■ THE PROBLEM ■
Reproduce the top of the data verbatim, through and including the line that contains "(.052, .075), (0, .075)]".

■ COLLECTED MATERIAL ■
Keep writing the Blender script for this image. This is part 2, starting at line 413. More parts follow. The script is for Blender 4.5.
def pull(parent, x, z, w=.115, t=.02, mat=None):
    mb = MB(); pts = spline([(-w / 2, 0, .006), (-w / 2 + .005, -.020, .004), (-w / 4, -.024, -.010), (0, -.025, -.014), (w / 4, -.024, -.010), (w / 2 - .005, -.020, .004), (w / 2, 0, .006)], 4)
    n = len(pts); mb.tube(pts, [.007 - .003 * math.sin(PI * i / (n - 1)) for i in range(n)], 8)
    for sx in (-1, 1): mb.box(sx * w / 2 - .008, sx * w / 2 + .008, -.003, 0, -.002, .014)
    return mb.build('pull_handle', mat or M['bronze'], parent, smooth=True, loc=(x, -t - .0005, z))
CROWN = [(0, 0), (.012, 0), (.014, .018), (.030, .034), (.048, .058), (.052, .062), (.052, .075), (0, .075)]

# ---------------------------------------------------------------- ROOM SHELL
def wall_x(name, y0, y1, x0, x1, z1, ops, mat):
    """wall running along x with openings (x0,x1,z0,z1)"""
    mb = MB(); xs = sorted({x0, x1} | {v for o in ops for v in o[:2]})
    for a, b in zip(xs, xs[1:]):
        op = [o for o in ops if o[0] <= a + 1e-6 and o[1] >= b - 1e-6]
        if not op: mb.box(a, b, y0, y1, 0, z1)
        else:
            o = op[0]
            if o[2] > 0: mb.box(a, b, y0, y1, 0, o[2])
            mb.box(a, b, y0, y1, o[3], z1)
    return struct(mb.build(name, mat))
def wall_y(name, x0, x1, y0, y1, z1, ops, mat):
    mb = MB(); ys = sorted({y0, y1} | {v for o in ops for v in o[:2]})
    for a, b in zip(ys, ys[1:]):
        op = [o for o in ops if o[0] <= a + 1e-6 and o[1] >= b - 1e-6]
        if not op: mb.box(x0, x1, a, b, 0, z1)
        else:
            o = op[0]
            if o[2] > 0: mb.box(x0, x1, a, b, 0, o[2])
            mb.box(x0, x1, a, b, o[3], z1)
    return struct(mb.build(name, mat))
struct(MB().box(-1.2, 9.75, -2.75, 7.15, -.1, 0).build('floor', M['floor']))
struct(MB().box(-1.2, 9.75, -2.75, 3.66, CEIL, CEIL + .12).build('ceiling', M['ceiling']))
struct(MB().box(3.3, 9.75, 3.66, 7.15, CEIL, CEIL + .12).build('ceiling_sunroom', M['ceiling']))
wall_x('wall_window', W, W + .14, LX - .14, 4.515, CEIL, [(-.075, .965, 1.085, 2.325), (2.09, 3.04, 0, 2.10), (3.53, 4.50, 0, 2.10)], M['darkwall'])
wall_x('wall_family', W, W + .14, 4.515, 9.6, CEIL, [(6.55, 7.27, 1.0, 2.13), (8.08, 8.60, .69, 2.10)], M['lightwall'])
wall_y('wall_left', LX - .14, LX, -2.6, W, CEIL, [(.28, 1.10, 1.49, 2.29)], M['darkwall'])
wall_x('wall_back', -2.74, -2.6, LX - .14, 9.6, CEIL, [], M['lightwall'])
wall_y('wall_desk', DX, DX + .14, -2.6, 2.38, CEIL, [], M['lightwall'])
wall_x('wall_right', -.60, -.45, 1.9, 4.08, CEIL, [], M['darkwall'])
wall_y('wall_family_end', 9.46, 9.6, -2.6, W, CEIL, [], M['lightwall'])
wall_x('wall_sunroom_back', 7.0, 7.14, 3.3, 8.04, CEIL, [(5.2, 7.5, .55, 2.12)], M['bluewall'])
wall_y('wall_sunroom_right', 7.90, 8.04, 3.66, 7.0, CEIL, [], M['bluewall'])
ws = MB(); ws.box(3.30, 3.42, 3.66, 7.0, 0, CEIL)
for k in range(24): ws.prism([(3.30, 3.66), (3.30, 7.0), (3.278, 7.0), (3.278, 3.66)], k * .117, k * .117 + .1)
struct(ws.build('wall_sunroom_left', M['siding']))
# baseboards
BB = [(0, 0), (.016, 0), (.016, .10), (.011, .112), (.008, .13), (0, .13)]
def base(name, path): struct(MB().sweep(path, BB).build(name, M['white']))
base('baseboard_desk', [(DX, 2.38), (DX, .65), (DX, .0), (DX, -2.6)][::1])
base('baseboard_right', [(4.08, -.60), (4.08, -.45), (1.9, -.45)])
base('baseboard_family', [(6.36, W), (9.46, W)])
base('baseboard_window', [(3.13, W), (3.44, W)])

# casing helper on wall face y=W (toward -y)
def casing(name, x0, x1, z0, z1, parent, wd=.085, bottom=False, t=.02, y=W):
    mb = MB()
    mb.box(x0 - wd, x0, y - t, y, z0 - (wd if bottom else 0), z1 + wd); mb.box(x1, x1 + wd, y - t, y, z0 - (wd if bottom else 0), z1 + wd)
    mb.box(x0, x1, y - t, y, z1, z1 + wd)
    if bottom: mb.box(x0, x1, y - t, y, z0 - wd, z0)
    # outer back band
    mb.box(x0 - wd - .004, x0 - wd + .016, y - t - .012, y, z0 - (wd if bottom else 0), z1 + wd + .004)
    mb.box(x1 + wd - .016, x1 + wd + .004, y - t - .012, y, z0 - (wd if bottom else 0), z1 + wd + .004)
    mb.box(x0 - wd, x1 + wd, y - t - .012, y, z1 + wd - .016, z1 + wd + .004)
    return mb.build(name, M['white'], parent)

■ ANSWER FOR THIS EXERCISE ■
Keep writing the Blender script for this image. This is part 2, starting at line 413. More parts follow. The script is for Blender 4.5.
def pull(parent, x, z, w=.115, t=.02, mat=None):
    mb = MB(); pts = spline([(-w / 2, 0, .006), (-w / 2 + .005, -.020, .004), (-w / 4, -.024, -.010), (0, -.025, -.014), (w / 4, -.024, -.010), (w / 2 - .005, -.020, .004), (w / 2, 0, .006)], 4)
    n = len(pts); mb.tube(pts, [.007 - .003 * math.sin(PI * i / (n - 1)) for i in range(n)], 8)
    for sx in (-1, 1): mb.box(sx * w / 2 - .008, sx * w / 2 + .008, -.003, 0, -.002, .014)
    return mb.build('pull_handle', mat or M['bronze'], parent, smooth=True, loc=(x, -t - .0005, z))
CROWN = [(0, 0), (.012, 0), (.014, .018), (.030, .034), (.048, .058), (.052, .062), (.052, .075), (0, .075)]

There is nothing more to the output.